If two objects of equal mass, one composed of matter and the other of antimatter, are moving toward each other neither will there be a collision. The two objects will mutually annihilate in a burst of electromagnetic radiation without a "collision", in which momentum is transferred from one object to the other but the total momentum must be conserved. Again the interaction will be resolved electromagnetically.
But if two objects, both composed of atoms of matter, are moving toward each other a collision will occur. The momentum will take on a new pattern, as it is transferred from one object to the other, but the total momentum must be conserved. The collision may not be a perfect "textbook" collision, as elasticity in the objects may be a factor and some of the momentum may be transformed into noise but the total momentum must be conserved.
This means that the interaction has been resolved by collision, rather than electromagnetically. This only happens if the interaction doesn't involve net electric charges, as when the objects are composed of electrically neutral atoms. This is why lightning produces electromagnetic waves but an earthquake doesn't. A nuclear explosion produces electromagnetic radiation because atoms are broken apart.
The fact that an interaction can be resolved either electromagnetically or by collision shows that my cosmology theory must be correct. In the physics of a collision, momentum must be conserved. Momentum is transferred from one object to another but the total momentum must be conserved. But if it could also be resolved electromagnetically, that can only mean that the matter of the objects themselves must be electromagnetic in nature.
In my cosmology theory, everything in the universe consists of negative and positive electric charges. Space is a checkerboard of alternating negative and positive charges, in multiple dimensions. Opposite charges attract while like charges repel but these two rules can be overcome, to some extent, by energy. Energy overcoming the repulsion between like charges results in the collections of like charges that we see as charged particles, such as electrons. The energy in the matter shows up as mass, that we refer to as the Mass-Energy Equivalence. Energy overcoming the attraction between opposite charges creates electromagnetic radiation.
Electromagnetism is the Preferred Interaction Mechanism but electromagnetic radiation can only be produced by net electric charges. This is why a car crash or an ordinary explosion produces no electromagnetic radiation but lightning or a nuclear explosion does. When there are no net electric charges, as when the objects in collision are composed of atoms, the interaction will be resolved by collision.
But just as total momentum must be conserved in a collision, the total displacement of electric charges from the checkerboard pattern of empty space must be conserved if the interaction is resolved electromagnetically. During a matter-antimatter reaction, both masses vanish in a tremendous burst of energy. What is happening is that the energy that was holding both masses together, against the mutual repulsion of like charges, is turned to opposing the attraction of opposite charges. This releases the energy, formerly the Mass-Energy Equivalence, and the energy is released as electromagnetic radiation while the charges that were formerly in each mass rearrange back into the alternating checkerboard pattern of empty space.

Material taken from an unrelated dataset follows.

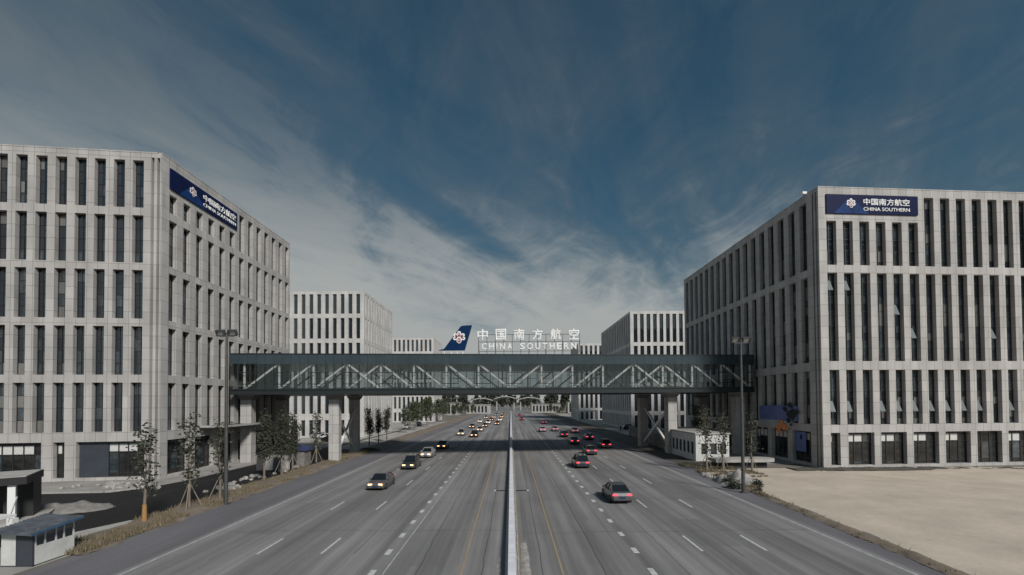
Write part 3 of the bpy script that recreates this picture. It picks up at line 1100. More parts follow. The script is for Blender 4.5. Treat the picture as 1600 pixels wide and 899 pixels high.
for side, yy in (('f', 0.0), ('b', WB)):
    g = MB()
    g.box(XL, XR, min(yy, yy - .02 if side == 'b' else yy + .02), max(yy + .02 if side == 'f' else yy, yy), ZF - 0.1, ZG)
    g.build('glass_wall', M['bglass' if side == 'f' else 'bglass2'], BR, False)
    fr = MB()
    y0, y1 = (-0.06, -0.003) if side == 'f' else (WB + .003, WB + 0.06)
    for k in range(nb + 1):
        x = XL + (XR - XL) * k / nb
        fr.box(x - .028, x + .028, y0, y1, ZF - .12, ZG)
    for k in range(nb):
        if k % 4 in (1, 2) or side == 'b' and k % 4 == 0:
            xa, xb = XL + (XR - XL) * k / nb + .03, XL + (XR - XL) * (k + 1) / nb - .03
            for zz in (11.45, 13.1):
                fr.box(xa, xb, y0 + .01, y1 - .005, zz - .055, zz + .055)
            if k % 4 == 1 and side == 'f':
                fr.box(xa - .07, xa + .05, y0 - .02, y0 - .002, 11.4, 13.15)
                fr.box(XL + (XR - XL) * (k + 2) / nb - .08, XL + (XR - XL) * (k + 2) / nb + .04, y0 - .02, y0 - .002, 11.4, 13.15)
    fr.box(XL, XR, y0 - .03, y1, ZF - .2, ZF + .02)
    fr.build('mullion_grid', M['steel'], BR, False)
    yi = 0.55 if side == 'f' else WB - 0.55
    for k in range(-8, 9):
        mb = MB()
        mb.box(k * PN - .13, k * PN + .13, yi - .09, yi + .09, ZF, ZG - .02)
        mb.build('post', M['whitesteel'], BR, False)
    for k in range(-8, 8):
        xa, xb = k * PN + .25, (k + 1) * PN - .25
        c = k if k >= 0 else -k - 1                       # panel number from the middle outwards
        dirs = []
        inner = (c < 4)
        if c == 4:
            dirs = [1, -1]
        elif k < 0:
            dirs = [-1] if inner else [1]
        else:
            dirs = [1] if inner else [-1]
        for n_, d_ in enumerate(dirs):
            mb = MB()
            za, zb = (ZF + .08, ZG - .12) if d_ > 0 else (ZG - .12, ZF + .08)
            mb.bar((xa, yi - .27 * n_ - .05, za), (xb, yi - .27 * n_ - .05, zb), 0.26, 0.26)
            mb.build('brace', M['whitesteel'], BR, False)


def pier(x, y, wd, m, half=None):
    mb = MB()
    h = wd / 2
    mb.box(x - h, x + h, y - h, y + h, 0.0, ZB - 0.75)
    o = mb.build('pier', M[m], BR, False)
    cp = MB()
    b0 = [(x - h, y - h), (x + h, y - h), (x + h, y + h), (x - h, y + h)]
    h2 = h + 0.42
    b1 = [(x - h2, y - h - .1), (x + h2, y - h - .1), (x + h2, y + h + .1), (x - h2, y + h + .1)]
    zz = (ZB - 0.748, ZB - 0.2)
    for k in range(4):
        j = (k + 1) % 4
        cp.face([(*b0[k], zz[0]), (*b0[j], zz[0]), (*b1[j], zz[1]), (*b1[k], zz[1])])
    cp.face([(*q, zz[0]) for q in b0])
    cp.box(x - h2, x + h2, y - h - .1, y + h + .1, zz[1], ZB - .004)
    cp.build('capital', M[m], o, False)
    return o


for xs in (-26.2, 26.0):
    pier(xs, 2.6, 1.45, 'stone')
    pier(xs, 14.2, 1.45, 'stone')
    for a, b in ((2.4, 8.6), (8.6, 2.4)):
        mb = MB()
        mb.bar((xs + (.1 if a < b else -.1), 3.4, a - 1.2), (xs + (.1 if a < b else -.1), 13.4, b - 1.2), 0.28, 0.28)
        mb.build('pier_brace', M['whitesteel'], BR, False)
pier(-38.6, 2.6, 1.5, 'stone')
pier(-38.6, 14.2, 1.5, 'stone')
pier(37.4, 2.6, 1.5, 'stone')
pier(37.4, 14.2, 1.5, 'stone')

# tail fin on the bridge roof
fin = thing('tail_fin', 'dark blue aircraft tail fin with a red and white blossom emblem on the bridge', 'sign', (-8, 66.9, ZT))


def ff(a, b, d):
    return Vector((a + 8, -d, b - ZT))


mb = MB()
mb.prism([(-10.75, 16.45), (-9.9, 16.7), (-7.45, 20.0), (-7.1, 20.15), (-5.75, 20.2), (-6.85, 16.45)], ff, -0.35, 0.12, 0)
mb.build('fin_panel', M['fin'], fin, False)
mb = MB()
emblem(mb, ff, -7.65, 18.3, 0.92, 0.13, 0, 1)
mb.build('emblem', [M['signwhite'], M['red']], fin, False)
for xx in (-9.9, -8.8, -7.9, -7.1):
    mb = MB()
    mb.box(xx + 8 - .06, xx + 8 + .06, 0.0, 0.2, 0.062, 0.66)
    mb.build('leg', M['whitesteel'], fin, False)

# rooftop letters
sg = thing('rooftop_lettering', 'large white rooftop lettering in two lines standing on the bridge', 'sign', (3, 67.9, ZT))
k0 = 67.9 / 700
for i, ch in enumerate('中国南方航空'):
    cx = (754.5 + 28.6 * i - 798) * k0
    me = text_mesh(ch, 1.0, 0.06, 0.026, width=1.62, height=1.72, mats=[M['signwhite']])
    me.transform(Matrix.Translation((cx - 3 - .81, 0, 18.05 - ZT)) @ Matrix.Rotation(R(90), 4, 'X'))
    link('character', me, sg)
xs_, word = 751, 'CHINA SOUTHERN'
adv = {'I': 0.5, ' ': 0.75, 'N': 1.05, 'O': 1.15, 'C': 1.05}
tot = sum(adv.get(c, 1.0) for c in word)
x = (751 - 798) * k0
full = (903 - 751) * k0
for c in word:
    wd = adv.get(c, 1.0) / tot * full
    if c != ' ':
        me = text_mesh(c, 1.0, 0.06, 0.03, width=(wd * .72 if c != 'I' else 0.16), height=1.02, mats=[M['signwhite']])
        me.transform(Matrix.Translation((x + (wd - (wd * .72 if c != 'I' else .16)) / 2 - 3, 0, 16.6 - ZT)) @ Matrix.Rotation(R(90), 4, 'X'))
        link('letter', me, sg)
    x += wd
mb = MB()
x0, x1 = (748 - 798) * k0 - 3, (907 - 798) * k0 - 3
for zz in (16.35, 17.8, 18.9):
    mb.box(x0, x1, 0.12, 0.19, zz - ZT, zz - ZT + .07)
n = 12
for k in range(n + 1):
    xx = x0 + (x1 - x0) * k / n
    mb.box(xx - .035, xx + .035, 0.2, 0.27, 0.062, 3.2)
    if k % 2 == 0:
        mb.bar((xx, 0.27, 2.6), (xx, 1.7, 0.07), 0.06, 0.06)
mb.build('support_frame', M['greysteel'], sg, False)

# ------------------------------------------------------------------ median
MD = thing('median_barrier', 'long pale concrete barrier down the middle of the road', 'barrier', (0, 12, 0))
prof = [(-.36, 0.0), (-.36, .1), (-.22, .30), (-.19, .66), (.19, .66), (.22, .30), (.36, .1), (.36, 0.0)]
mb = MB()
SEG = 4.0
for k in range(len(prof) - 1):
    a, b = prof[k], prof[k + 1]
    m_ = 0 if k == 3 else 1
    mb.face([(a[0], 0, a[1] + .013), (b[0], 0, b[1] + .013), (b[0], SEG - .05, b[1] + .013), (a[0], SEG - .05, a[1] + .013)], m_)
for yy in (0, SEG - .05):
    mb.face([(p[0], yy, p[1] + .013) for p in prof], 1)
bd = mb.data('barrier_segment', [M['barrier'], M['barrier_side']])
for k in range(95):
    link('barrier_segment', bd, MD, loc=(0, k * SEG, 0))
mb = MB()
for k in range(20):
    zc = .86
    mb.box(.36, .41, k * 4.0, k * 4 + 3.9, .30, .36)
mb.build('side_rail', M['yellow'], MD, False)
gr = terrain('grit', -0.95, -0.38, 13, 27, 0.2, lambda x, y, a, b: -0.03 + 0.14 * math.sin(math.pi * a) * math.sin(math.pi * min(1, b * 1.02)) * (0.9 + .35 * nz(x, y, .9)) + .03 * nz(x, y, 4), M['rock'])
tag(struct(gr, 'stuff'), 'grey grit washed up along the left foot of the median barrier', 'grit')
gr = terrain('grit', 0.40, 1.05, 13, 30, 0.2, lambda x, y, a, b: -0.03 + 0.15 * math.sin(math.pi * a) * math.sin(math.pi * min(1, b * 1.02)) * (0.9 + .35 * nz(x, y, .9)) + .03 * nz(x, y, 4), M['rock'])
tag(struct(gr, 'stuff'), 'grey grit washed up along the right foot of the median barrier', 'grit')
for sgn, nm in ((-1, 'left'), (1, 'right')):
    t = thing('cable_cover', 'thin dark strip with a pale tip lying on the road %s of the median' % nm, 'cable cover', (sgn * 0.4, 43.8, 0.014))
    mb = MB()
    mb.prism([(0, 0), (sgn * 1.1, 0), (sgn * 1.1, .05), (0, .05)], lambda a, b, d: Vector((a, d, b)), 0, 0.25)
    mb.build('strip', M['steel'], t, False)
    mb = MB()
    mb.prism([(sgn * 1.1, 0), (sgn * 1.3, 0), (sgn * 1.25, .08), (sgn * 1.1, .08)], lambda a, b, d: Vector((a, d, b)), 0, 0.25)
    mb.build('tip', M['paint'], t, False)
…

The universe as we know it depends on the exchange of momentum that takes place in collisions, but also on the electromagnetic radiation that is released when no collision takes place. The universe is as it is because of the existing balance between the two. When atoms are crunched together, by the tremendous heat and gravity inside a star, that doesn't count as a collision and, since the arrangement of the charged particles composing the atoms are disrupted, electromagnetic radiation is released. Electrons are crunched into protons to create neutrons. This is why stars shine.